L'installation de la Fan Zone à Plainpalais a eu quelques autres effets collatéraux : le glacier de la plaine a dû plier bagage pour libérer l'espace réservé aux éventuelles évacuations de la Fan Zone. L'indemnisation que lui a proposé la Ville ne couvre évidemment pas les pertes occasionnées, mais tant pis : faut faire de la place au corral.

Une bonne nouvelle, tout de même On a trouvé une utilité sociale à l'Euro 2008 : la décroissance. La perte de productivité du travail entraînée par les discussions, les nuits blanches, les beuveries et autres joyeusetés liées à l'Euro pourrait correspondre à 0,4 % du Produit intérieur brut de la Suisse (et de l'Autriche), soit, pour la Suisse, à environ 1,8 milliard de francs, c'est-à-dire deux ou trois fois plus que ce que les hypothèses les plus optimistes promettent de création de valeur ajoutée brute à l'économie suisse.Selon une étude d'une université allemande, les "bavardages" autour du Mondial de foot de 2006 ont fait perdre un quart d'heure de travail par jour et par travailleur à l'économie allemande. La réduction du temps de travail par le bavardage sur le foot, fallait y penser.

Et puis une autre bonne nouvelle, faut rester positifs : le trafic automobile privé a été limité autour du stade de la Praille. Bon, c'est pas par conviction écologiste, c'est parce que l'UEFA l'a exigé (et que quand l'UEFA exige, villes et cantons s'inclinent).

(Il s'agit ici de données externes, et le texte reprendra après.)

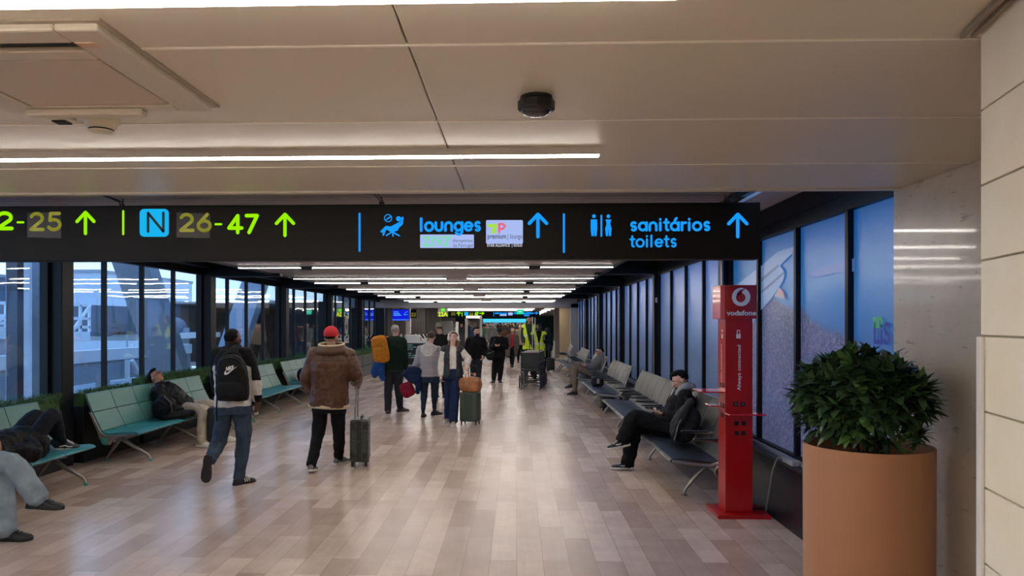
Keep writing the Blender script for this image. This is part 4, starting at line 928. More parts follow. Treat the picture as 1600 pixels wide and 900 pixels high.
    if shoes:
        for sd in 'LR':
            if only and sd not in only: continue
            up = J.get('shoeup' + sd, V((0, 0, 1))); shoe_obj(root, J['an' + sd], J['toe' + sd], up, s * shoes.get('k', 1.06), shoes['m'], shoes['sole'], shoes.get('stripes'), shoes.get('swoosh'))
    if hair: hair_obj(root, hc, hr, hd, hu, s, hair[0], hair[1], vox)
    if faced: face_parts(root, hc, hr, hd, hu, s, brow or (hair[0] if hair else EYED), closed=(faced == 'closed'))
    if beard:
        m = MB(); m.ell(hc - hu * .078 * s + hd * .032 * s, (.056 * s, .064 * s, .036 * s), (hr, hd, hu), 18); m.ell(hc - hu * .046 * s + hd * .086 * s, (.026 * s, .008 * s, .005 * s), (hr, hd, hu), 8)
        knit(m, 'beard', beard, root, vox, 1, .006, HAIRT)
    root['_'] = 0; del root['_']
    info = dict(root=root, hc=hc, hr=hr, hd=hd, hu=hu, s=s, sm=sm, hm=hm, ax=ax, rs=rs, f=f, neck=neck)
    return info
def glasses(i, m):
    c, r, f, u, s = i['hc'], i['hr'], i['hd'], i['hu'], i['s']; mb = MB()
    for k in (-1, 1):
        mb.tube([c + r * (k * .033 + .024 * math.cos(t * .785)) * s + u * (.004 + .018 * math.sin(t * .785)) * s + f * .098 * s for t in range(8)], .003 * s, 6, closed=True)
        mb.tube([c + r * k * .058 * s + u * .008 * s + f * .096 * s, c + r * k * .079 * s + u * .006 * s + f * .0 * s], .003 * s, 6)
    mb.tube([c - r * .009 * s + u * .006 * s + f * .1 * s, c + r * .009 * s + u * .006 * s + f * .1 * s], .003 * s, 6)
    return mb.build('glasses', m, i['root'], 50)
def cap(i, m, back=1., brim=True, brimm=None):
    c, r, f, u, s = i['hc'], i['hr'], i['hd'], i['hu'], i['s']
    mb = MB(); mb.ell(c + u * .045 * s - f * .014 * s, (.09 * s, .11 * s, .098 * s), (r, f, u), 24, lambda d: 1. if d.z > (-.12 if d.y > -.2 else -.42) else .78)
    o = knit(mb, 'cap', m, i['root'], .008, 2)
    if brim:
        mb = MB(); pts = []
        for k in range(11):
            a = math.radians(-72 + 14.4 * k); pts.append(c + u * (.028 - .012 * abs(math.sin(a)) ** 2) * s + r * (.088 * math.sin(a)) * s + f * (.075 + (.085 if True else 0) * math.cos(a)) * s)
        mb.prism(pts, u * (.006 * s)); mb.build('brim', brimm or m, o, 40)
    return o
# ------------------------------------------------------------------ people
def A(px, d, z=.09):
    p = P(px, 505, d); p.z = z; return p
def JJ(**k): return k
def cloth(name, c, rough=.8, bump=.25, bs=160, var=.12, vs=14, sheen=0.): return mat(name, c, rough, bump=bump, bscale=bs, var=var, vscale=vs, sheen=sheen, spec=.15)
DENIM = cloth('denim_blue', '3a4757', .8, .3, 260, .3, 9); DENIM_D = cloth('denim_dark', '243243', .8, .3, 260, .2, 9); DENIM_L = cloth('denim_pale', '8795a0', .8, .3, 260, .2, 8)
BLACKC = cloth('black_cotton', '141416', .8); BLACKN = cloth('black_nylon', '15161a', .45, .2, 60, .1); CHAR = cloth('charcoal_wool', '2e2f33', .85); CREAMC = cloth('cream_cotton', 'cfc8be', .85)
NAVY = cloth('navy_cotton', '1b2743', .8); HAIRB, HAIRBR, HAIRG, HAIRR = mat('hair_black', '0c0a09', .7, bump=.5, bscale=220, spec=.15), mat('hair_brown', '2e1e17', .55, bump=.5, bscale=220), mat('hair_grey', '8d8681', .6, bump=.5, bscale=220, var=.25, vscale=30), mat('hair_auburn', '47251c', .5, bump=.5, bscale=220)
RUB_W, RUB_K, RUB_G = mat('rubber_white', 'cfcbc4', .5), mat('rubber_black', '17161a', .55), mat('rubber_grey', '6d6b6b', .6)
AWAY, NEAR = (0, 1, 0), (0, -1, 0)
# 1 man with black sports backpack
d = 8.1
j = JJ(hipL=P(351, 634, d), hipR=P(377, 634, d), knL=P(344, 686, d + .02), knR=P(381, 684, d + .05), anL=P(329, 719, d - .36), anR=A(374, d + .03),
       shL=P(342, 553, d + .04), shR=P(385, 554, d - .02), elL=P(338, 600, d + .08), elR=P(397, 592, d + .02), wrL=P(346, 618, d + .3), wrR=P(402, 624, d + .1), head=P(365, 530, d + .06),
       toeL=V((-.12, .1, -1)), toeR=V((.55, 1, 0)), shoeupL=V((0, 1, .1)), handR=V((.02, .05, -1)), palmR=V((-.8, .4, 0)), thumbR=V((.2, 1, 0)))
def fn(p): return 0
hz = P(365, 558, d).z; hw = P(365, 606, d).z; cx0 = P(365, 600, d).x
def jk(p):
    dx = p.x - cx0
    if dx > .215 or dx < -.2:   # sleeves
        z = p.z
        return 1 if P(0, 594, d).z > z > P(0, 618, d).z and dx > 0 else (2 if z < P(0, 618, d).z else 0)
    return 0 if p.z > hz - abs(dx) * .5 else 1
i0x, i0y = ((j['hipL'] + j['hipR']) / 2).x, ((j['hipL'] + j['hipR']) / 2).y
m1 = figure('person in jeans and black and white jacket walking away, wearing a black sports backpack', j, 'dark', AWAY, (.45, 1, .05), s=1.0, bw=1.03, vox=.007,
    top=dict(m=[BLACKC, cloth('jacket_white', 'c9c4be', .7), BLACKC], inf=.028, hem=.0, collar='stand', fn=jk, folds=.03), bot=dict(m=DENIM, inf=.018, knee=.066, hem=.062, folds=.03), shoes=dict(m=RUB_K, sole=RUB_K, stripes=RUB_W), hair=(HAIRB, 'crop'), hands='R')
MB().tube([P(371, 549, d + .05), P(371, 549, d + .05) + V((0, .01, .001))], .001, 4) if False else None
# ticket in his hand
tk = P(399, 641, d + .14); MB().obox(tk, V((.9, .2, .3)).normalized(), V((0, 1, 0)), V((-.3, 0, .9)).normalized(), .022, .002, .05).build('boarding_slip', mat('paper_white', 'd8d8dc', .7))
tag(bpy.data.objects['boarding_slip'], 'folded white paper slip held by the man with the sports backpack', 'paper')
# 2 man with red cap and brown shearling jacket
d = 9.0
j = JJ(hipL=P(502, 632, d), hipR=P(527, 632, d), knL=P(497, 678, d + .02), knR=P(530, 679, d + .12), anL=A(487, d - .22, .11), anR=A(529, d + .32),
       shL=P(492, 556, d), shR=P(544, 556, d), elL=P(478, 590, d - .03), elR=P(556, 584, d - .05), wrL=P(487, 612, d + .17), wrR=P(557, 597, d + .22), head=P(518, 527, d + .05),
       toeL=V((-.05, 1, -.15)), toeR=V((.6, 1, 0)), handR=V((.02, .5, -.3)), palmR=V((-.3, 0, -1)), curl=V((1.3, 0, 0)))
i0 = ((j['hipL'] + j['hipR']) / 2); zc_ = P(500, 593, d).z; ztrim = P(500, 611, d).z
def jk(p):
    return 0
BROWN = mat('brown_leather', '4e3220', .45, bump=.12, bscale=30, var=.22, vscale=6, spec=.35); SHEAR = mat('cream_shearling', 'cbb899', .9, bump=.8, bscale=90)
m2 = figure('person in red cap and brown shearling jacket walking away with a dark suitcase', j, 'tan', AWAY, (.1, 1, 0), s=1.0, bw=1.12, vox=.007,
    top=dict(m=BROWN, inf=.055, hem=.02, arm=.038, cuff=.045, folds=.032, upto=1.1, sleeve=.9), bot=dict(m=BLACKC, inf=.014, hem=.06, knee=.064, folds=.028), shoes=dict(m=mat('shoe_grey', '6e6a66', .7), sole=RUB_W), hair=(HAIRB, 'crop'), hands='R')
def ring_band(i, off, w, dp, r, m, name, tilt=0.):
    c = i['hm'] + i['ax'] * off; fv = i['ax'].cross(i['rs']); n = 28
    return MB().tube([c + i['rs'] * (w * math.cos(6.2832 * k / n)) + fv * (dp * math.sin(6.2832 * k / n)) + V((0, 0, tilt * math.cos(6.2832 * k / n))) for k in range(n)], r, 8, closed=True).build(name, m, i['root'], 60)
ring_band(m2, -.015, .232, .178, .026, SHEAR, 'jacket_hem')
mb = MB(); c = m2['neck'] + V((0, -.01, .02)); n = 24
mb.loft([[c + V((rx * math.cos(6.2832 * k / n), ry * math.sin(6.2832 * k / n), z + .02 * math.sin(6.2832 * k / n))) for k in range(n)] for rx, ry, z in ((.12, .105, -.04), (.128, .112, .075), (.15, .13, .085), (.2, .175, .03), (.205, .18, -.015))], cap=False)
co = mb.build('collar', BROWN, m2['root'], 60, solid=.012)
MB().tube([c + V((.152 * math.cos(6.2832 * k / n), .132 * math.sin(6.2832 * k / n), .088 + .02 * math.sin(6.2832 * k / n))) for k in range(n)], .012, 8, closed=True).build('collar_trim', SHEAR, co, 60)
for sd in 'R':
    w_, e_ = j['wr' + sd], j['el' + sd]; dd = (w_ - e_).normalized(); MB().tube([w_ - dd * .03, w_ + dd * .015], .055, 14).build('cuff', SHEAR, m2['root'], 50, bevel=.01)
MB().tube([P(482, 561, d - .16), P(500, 562.5, d - .215), P(520, 563, d - .22), P(553, 561, d - .16)], .004, 6).build('yoke_seam', mat('seam_dark', '3a2212', .6), m2['root'])
cap(m2, mat('cap_red', 'b00f1c', .75, bump=.2, bscale=120))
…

Travail des enfants, salaires de misères, absence de contrats ou contrats précaires : c'est le contexte de la fabrication des ballons de foot dans la région de Sialkot, au Pakistan, où 75 % des ballons vendus dans le monde sont fabriqués. Du coup, le réseau genevois du commerce équitable (Magasins du monde, Capi Indigo, le Balafon, Heartical, la Calebasse, Ayni) a proposé des ballons certifiés "équitables" et écolos. La matière première du ballon sera payée plus cher que le prix fixé par le "marché", les salaires seront supérieurs de 50 % aux salaires "normaux", le produit fini sera acheté 20 % plus cher que le prix "du marché".